* Do this *
Exclude any images and output the remaining records exactly.

Rows from a 3D scene dataset
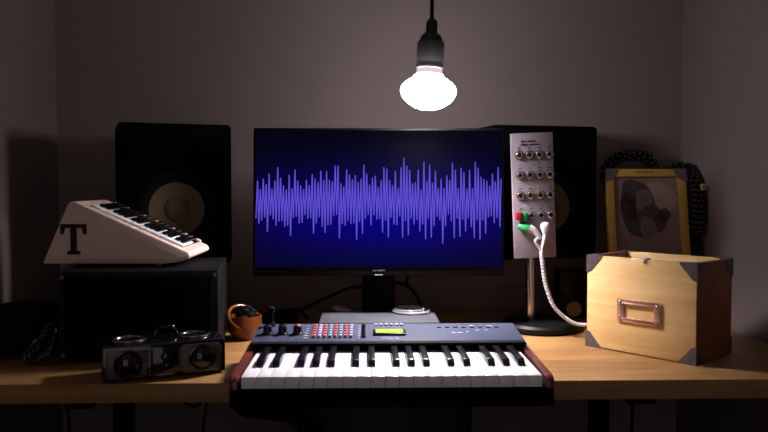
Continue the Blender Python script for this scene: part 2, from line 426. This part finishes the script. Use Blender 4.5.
for r in range(4):
    for c in range(4): b.box((-.0305+c*.0232, -.0072, .1105-r*.0468), (.006, .0006, .002), 'ink', mx=PM)
b.build('printed_marks', pan)

# patch lead: braided white cord splitting to two white plugs, green and red tips
lead = thing('patch_lead', 'braided white lead with red and green tipped plugs hanging off the jack panel', 'cable', (.40, 1.682, .99))
def LL(*p): return [(a-.40, c-1.682, d-.99) for a, c, d in p]
J = PM @ Vector((-.0305, -.0072, .0945-3*.0468)); jw = J+Vector((.4225, 1.753, DT))
b = MB(); b.box((jw.x-.40-.009, jw.y-.012-1.682, jw.z-.99), (.014, .018, .018), 'red', .002); b.build('red_clip', lead)
b = MB(); b.box((jw.x-.40+.005, jw.y-.010-1.682, jw.z-.001-.99), (.012, .016, .02), 'green', .002); b.build('green_clip', lead)
b = MB(); b.tube(LL((jw.x-.006, 1.696, jw.z-.022), (jw.x+.006, 1.690, jw.z-.026), (jw.x+.018, 1.684, jw.z-.03)), lambda t: .0075+.0035*math.sin(t*3.14), 'green', 12); b.build('green_tip', lead)
b = MB(); b.tube(LL((jw.x+.016, 1.685, jw.z-.028), (jw.x+.027, 1.681, jw.z-.034), (jw.x+.040, 1.678, jw.z-.052)), lambda t: .0105-.0055*t, 'white2', 14); b.build('plug', lead)
b = MB(); b.tube(LL((.4150, 1.683, 1.008), (.4142, 1.678, .997), (.4118, 1.675, .978), (.4075, 1.674, .957)), lambda t: .0068+.0060*math.sin(min(1., t*1.6+.1)*3.14)-.0025*t, 'white2', 14); b.build('plug', lead)
b = MB()
b.tube(LL((jw.x+.038, 1.678, jw.z-.05), (.390, 1.676, .968), (.402, 1.676, .949), (.4055, 1.674, .932)), .0036, 'white2')
b.tube(LL((.4078, 1.674, .964), (.406, 1.674, .948), (.4055, 1.674, .932)), .0036, 'white2')
cord = [(.4045, 1.675, .94), (.407, 1.672, .915), (.411, 1.671, .885), (.417, 1.668, .857), (.431, 1.662, .82), (.453, 1.655, .796), (.480, 1.65, .781), (.51, 1.65, .78), (.54, 1.67, .784), (.60, 1.72, .765), (.66, 1.77, .757)]
P = spline(cord, 30)
b.tube(LL(*cord), .0044, 'white2', 10, 10)
for ph in (0, math.pi, math.pi/2, -math.pi/2):                       # braid
    pts = []
    for i, p in enumerate(P):
        a = i*.42*(1 if ph in (0, math.pi) else -1)+ph; pts.append((p.x+.0044*math.cos(a)-.40, p.y+.0044*math.sin(a)-1.682, p.z-.99))
    b.tube(pts[::1], .0011, 'white2', 5, 1)
b.build('cord', lead)

# small black unit with a yellow cone, behind the base
sb = thing('mini_speaker', 'tiny black speaker with a yellow cone low behind the wooden box', 'speaker', (.545, 1.90, DT))
MB().box((0, .03, .061), (.074, .06, .122), 'black', .004).build('cabinet', sb)
MB().lathe([(.0205, .001), (.019, .003), (.012, .001), (.006, .002), (0, .0035)], 'gold', Matrix.Translation((.0, 0, .0225)) @ Matrix.Rotation(R(90), 4, 'X'), 28).build('cone', sb)
MB().cyl((-.026, -.002, .078), (-.006, -.002, .052), .0016, 'iron', seg=8).build('highlight_bar', sb)  # diagonal highlight on the cabinet, modelled as a thin grey bar

# ------------------------------------------------------------------ synthesizer
SX, SY0, SY1 = .0435, 1.147, 1.45
syn = thing('synthesizer', 'blue grey synthesizer keyboard with wooden end cheeks in front of the monitor', 'keyboard', (SX, 1.3, DT))
def sy(y): return y-1.3
b = MB()
b.box((0, sy(1.30), .0155), (.512, .306, .023), 'matte', .002)
b.box((0, sy(1.208), .010), (.512, .122, .028), 'matte', .002)
b.box((0, sy(1.395), .037), (.505, .11, .044), 'matte', .002)
b.box((0, sy(1.335), .0585), (.5, .03, .005), 'matte', .001)
b.build('case', syn)
b = MB()
b.prism([(-.055, .0), (.062, .0), (.062, .0135), (.055, .0145), (-.052, .004), (-.055, .002)], .500, 'slate',
        Matrix(((0, 0, 1, -.25), (1, 0, 0, sy(1.39)), (0, 1, 0, .058), (0, 0, 0, 1))), .0008)
b.build('control_panel', syn)
for sx in (-1, 1):
    b = MB()
    prof = [(-.153, .008), (.15, .008), (.15, .056), (.05, .053), (.03, .049), (-.145, .045), (-.153, .04)]
    b.prism(prof, .013, 'redwood', Matrix(((0, 0, 1, sx*.2495-.0065), (1, 0, 0, 0), (0, 1, 0, 0), (0, 0, 0, 1))), .002)
    b.build('end_cheek', syn)
kw = .475/21; kx0 = -.194-SX+kw/2
wk = MB(); wk.box((0, 0, .0095), (kw-.0005, .188, .019), 'ivory', .0006); w0 = None
bk = MB(); bk.prism([(-.0625, 0), (.0625, 0), (.0625, .012), (-.0535, .012), (-.061, .006)], .0115, 'ebony',
                    Matrix(((0, 0, 1, -.00575), (1, 0, 0, 0), (0, 1, 0, 0), (0, 0, 0, 1))), .0012); b0 = None
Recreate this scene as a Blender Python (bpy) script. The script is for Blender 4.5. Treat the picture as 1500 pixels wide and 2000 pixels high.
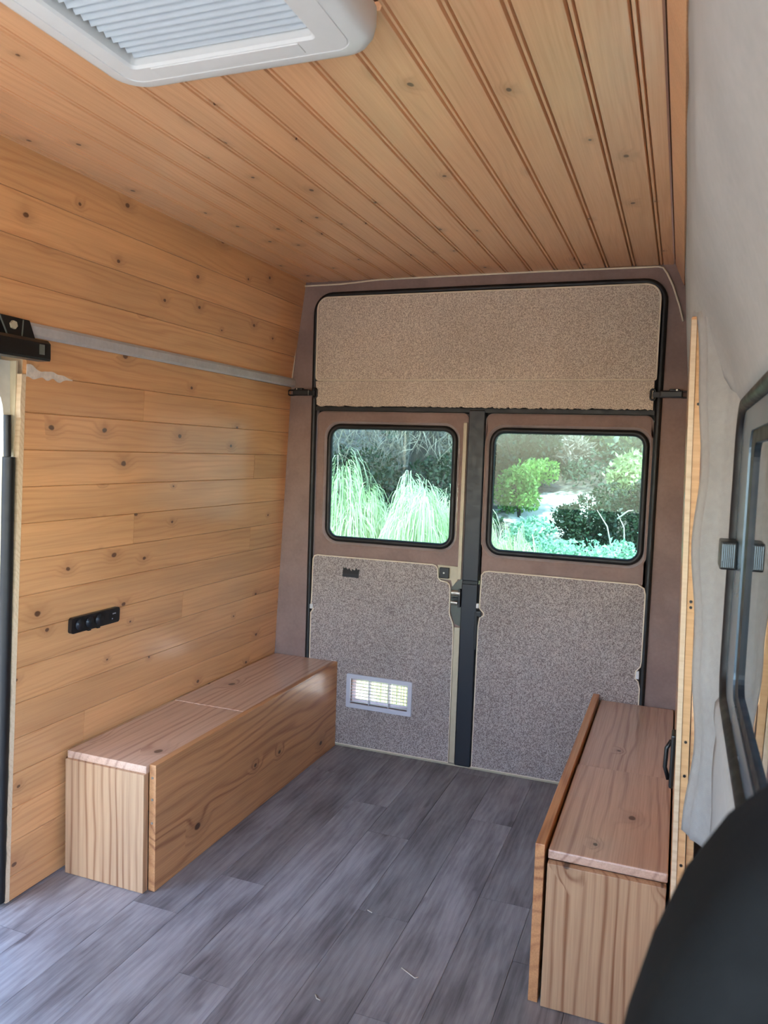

* Full output *
Continue the Blender Python script for this scene: part 2, from line 426. This part finishes the script. Use Blender 4.5.
for r in range(4):
    for c in range(4): b.box((-.0305+c*.0232, -.0072, .1105-r*.0468), (.006, .0006, .002), 'ink', mx=PM)
b.build('printed_marks', pan)

# patch lead: braided white cord splitting to two white plugs, green and red tips
lead = thing('patch_lead', 'braided white lead with red and green tipped plugs hanging off the jack panel', 'cable', (.40, 1.682, .99))
def LL(*p): return [(a-.40, c-1.682, d-.99) for a, c, d in p]
J = PM @ Vector((-.0305, -.0072, .0945-3*.0468)); jw = J+Vector((.4225, 1.753, DT))
b = MB(); b.box((jw.x-.40-.009, jw.y-.012-1.682, jw.z-.99), (.014, .018, .018), 'red', .002); b.build('red_clip', lead)
b = MB(); b.box((jw.x-.40+.005, jw.y-.010-1.682, jw.z-.001-.99), (.012, .016, .02), 'green', .002); b.build('green_clip', lead)
b = MB(); b.tube(LL((jw.x-.006, 1.696, jw.z-.022), (jw.x+.006, 1.690, jw.z-.026), (jw.x+.018, 1.684, jw.z-.03)), lambda t: .0075+.0035*math.sin(t*3.14), 'green', 12); b.build('green_tip', lead)
b = MB(); b.tube(LL((jw.x+.016, 1.685, jw.z-.028), (jw.x+.027, 1.681, jw.z-.034), (jw.x+.040, 1.678, jw.z-.052)), lambda t: .0105-.0055*t, 'white2', 14); b.build('plug', lead)
b = MB(); b.tube(LL((.4150, 1.683, 1.008), (.4142, 1.678, .997), (.4118, 1.675, .978), (.4075, 1.674, .957)), lambda t: .0068+.0060*math.sin(min(1., t*1.6+.1)*3.14)-.0025*t, 'white2', 14); b.build('plug', lead)
b = MB()
b.tube(LL((jw.x+.038, 1.678, jw.z-.05), (.390, 1.676, .968), (.402, 1.676, .949), (.4055, 1.674, .932)), .0036, 'white2')
b.tube(LL((.4078, 1.674, .964), (.406, 1.674, .948), (.4055, 1.674, .932)), .0036, 'white2')
cord = [(.4045, 1.675, .94), (.407, 1.672, .915), (.411, 1.671, .885), (.417, 1.668, .857), (.431, 1.662, .82), (.453, 1.655, .796), (.480, 1.65, .781), (.51, 1.65, .78), (.54, 1.67, .784), (.60, 1.72, .765), (.66, 1.77, .757)]
P = spline(cord, 30)
b.tube(LL(*cord), .0044, 'white2', 10, 10)
for ph in (0, math.pi, math.pi/2, -math.pi/2):                       # braid
    pts = []
    for i, p in enumerate(P):
        a = i*.42*(1 if ph in (0, math.pi) else -1)+ph; pts.append((p.x+.0044*math.cos(a)-.40, p.y+.0044*math.sin(a)-1.682, p.z-.99))
    b.tube(pts[::1], .0011, 'white2', 5, 1)
b.build('cord', lead)

# small black unit with a yellow cone, behind the base
sb = thing('mini_speaker', 'tiny black speaker with a yellow cone low behind the wooden box', 'speaker', (.545, 1.90, DT))
MB().box((0, .03, .061), (.074, .06, .122), 'black', .004).build('cabinet', sb)
MB().lathe([(.0205, .001), (.019, .003), (.012, .001), (.006, .002), (0, .0035)], 'gold', Matrix.Translation((.0, 0, .0225)) @ Matrix.Rotation(R(90), 4, 'X'), 28).build('cone', sb)
MB().cyl((-.026, -.002, .078), (-.006, -.002, .052), .0016, 'iron', seg=8).build('highlight_bar', sb)  # diagonal highlight on the cabinet, modelled as a thin grey bar

# ------------------------------------------------------------------ synthesizer
SX, SY0, SY1 = .0435, 1.147, 1.45
syn = thing('synthesizer', 'blue grey synthesizer keyboard with wooden end cheeks in front of the monitor', 'keyboard', (SX, 1.3, DT))
def sy(y): return y-1.3
b = MB()
b.box((0, sy(1.30), .0155), (.512, .306, .023), 'matte', .002)
b.box((0, sy(1.208), .010), (.512, .122, .028), 'matte', .002)
b.box((0, sy(1.395), .037), (.505, .11, .044), 'matte', .002)
b.box((0, sy(1.335), .0585), (.5, .03, .005), 'matte', .001)
b.build('case', syn)
b = MB()
b.prism([(-.055, .0), (.062, .0), (.062, .0135), (.055, .0145), (-.052, .004), (-.055, .002)], .500, 'slate',
        Matrix(((0, 0, 1, -.25), (1, 0, 0, sy(1.39)), (0, 1, 0, .058), (0, 0, 0, 1))), .0008)
b.build('control_panel', syn)
for sx in (-1, 1):
    b = MB()
    prof = [(-.153, .008), (.15, .008), (.15, .056), (.05, .053), (.03, .049), (-.145, .045), (-.153, .04)]
    b.prism(prof, .013, 'redwood', Matrix(((0, 0, 1, sx*.2495-.0065), (1, 0, 0, 0), (0, 1, 0, 0), (0, 0, 0, 1))), .002)
    b.build('end_cheek', syn)
kw = .475/21; kx0 = -.194-SX+kw/2
wk = MB(); wk.box((0, 0, .0095), (kw-.0005, .188, .019), 'ivory', .0006); w0 = None
bk = MB(); bk.prism([(-.0625, 0), (.0625, 0), (.0625, .012), (-.0535, .012), (-.061, .006)], .0115, 'ebony',
                    Matrix(((0, 0, 1, -.00575), (1, 0, 0, 0), (0, 1, 0, 0), (0, 0, 0, 1))), .0012); b0 = None
Recreate this scene as a Blender Python (bpy) script. The script is for Blender 4.5. Treat the picture as 1500 pixels wide and 2000 pixels high.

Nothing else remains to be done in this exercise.